The musicologist, writer, and historian Vicente Salas Viú (Madrid, 1911-Santiago de Chile, 1967) ins a perfect example of integration into the intellectual life of one´s country of exile. Just a few months after arriving in Santiago in August 1939, Salas Viú was invited to participated in organizing the Institute for Continuing Education in Music at the University of Chile. This marked the beginning of leadership of important musical institutions, such as the Revista Musical Chilena, which he edited. During his 28 years in Chile, Salas Viú researched and performed both European and Chilean music extensively, and published various books, essays and articles. In addition to his broad musical knowledge, training in the humanities, and strength as a teacher, Salas Viú is known for his deep interest in Chilean folklore and his profound concern with musical education. For many years, he taught History of Music at the National Conservatory and seminars on contemporary Chilean music.

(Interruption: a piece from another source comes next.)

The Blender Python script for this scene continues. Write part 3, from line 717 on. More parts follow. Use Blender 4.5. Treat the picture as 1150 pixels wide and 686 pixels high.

Songs To Love And To Death by Carlos Botto Vallarino

Among the composers who took courses with Salas Viú was the composer and pianist Carlos Botto Vallarino (Viña del Mar, 1923). After studying at the National Conservatory of Music in Santiago, Botto won a Guggenheim Foundation grant to study in New York with composer Luige Dallapicola. He has run impostant Chilean musical institutions, such as the National Conservatory and the National Composers´ Association, and enjoys great prestige in Chile as a composer and teacher. Although he prefers the piano, voice and chamber music also comprise a great part of his work. His Cantos al Amor y a la Muerte, Op. 8 for tenor and string quartet , won first prize at the 1956 Chilean Music Festival. The text of seven pieces is taken from the collection of Chinese poems, “The Jade Flute”. While the vocal treatment uses scales and tones typical of Asian music, the accompanying arrangements are closer to the atonal currents of German expressionism. The result is a dramatic sonorous mood which envelops us in the texts’ poetic atmosphere.

United States: Joaquín Nin-Culmell and Robert Strizich

Two Poems by Jorge Manrique / Et Lux Perpetua Luceat Eis by Joaquín Nin-Culmell

Son of eminent composer Joaquín Nin Castellanos and French-Catalan singer Rosa Culmell, and brother of writer Anaïs Nin, Joaquín Nin-Culmell (Berlín, 1908) is a living tribute of this century. Despite having been born in Berlin and raised primarily in New York and Paris, he considers himself profoundly Spanish. He received his first music lessons in New York, and studied composition in Paris with Paul Dukas and in Granada with Manuel de Falla, who introduced him to the Spanish composers of his generation. The political situation following the Spanish Civil War led Nin-Culmell to move to the U.S. and join the faculty at Middlebury College, where he encountered exiled poets Pedro Salinas and Jorge Guillén, as well as musicologist Adolfo Salazar. The eruption of the World War II prevent him from returning to Paris, and led to his joining the U.S. musical and academic community whole-heartedly. He has composed in a wide range of musical genres, from San Franciso Ballet commissions to the Dedicatory Mass for the consecration of St. Mary’s Cathedral. Et lux perpetua luceat eis for string quartet and percussion was composed in 1981 and premiered in New York that same year. Originally asked to write a memorial work, the composer -whose style is primarily atonal or multitonal- experimented with dodecaphonic material. Jorge Manrique´s Dos poemas for voice and string quartet were composed between 1934 and 1936, the last years of his contact with Manuel de Falla in Granada. He composed Danzas cubanas for piano in 1985 as an homage to the great Cuban composer Ignacio Cervantes (1847-1905).

Still And Still Moving… by Robert Strizich

Composer Robert Strizich (US, 1945) studied with Nin-Culmell at the University of California at Berkeley. His interest in Spanish music and his training as a guitarist has led him to maintain a close relationship with his teacher. He continued his studies at the Musikakademie of Bassel, Switzerland, and upon returning to the U.S., earned a PhD in composition at UC, San Diego. Strizich has composed a great variety of instrumental, vocal, and electric-acoustic works. Some of his recent compositions mesh computer-generated sound with that of traditional instruments. His work has been commissioned by orchestras, artistic associations, and dance companies, and performed at important music festivals throughout Europe, the United States, and Latin America. Author of numerous works on musical and instrumental theory, Strizich has taught at important musical centers in California and is currently a Professor at UC, Santa Cruz. About the world premiere of his work “still and still moving…”, Strizich says, “The title refers not only to the dominant atmosphere of the work´s beginning and ending sections, but also to the musical contrast explored in the piece. It is a quotation from the second T.S. Eliot “Four Quartets”, in which the poet contemplates various profound metaphysical dichotomies and their ultimate resolution and union…”.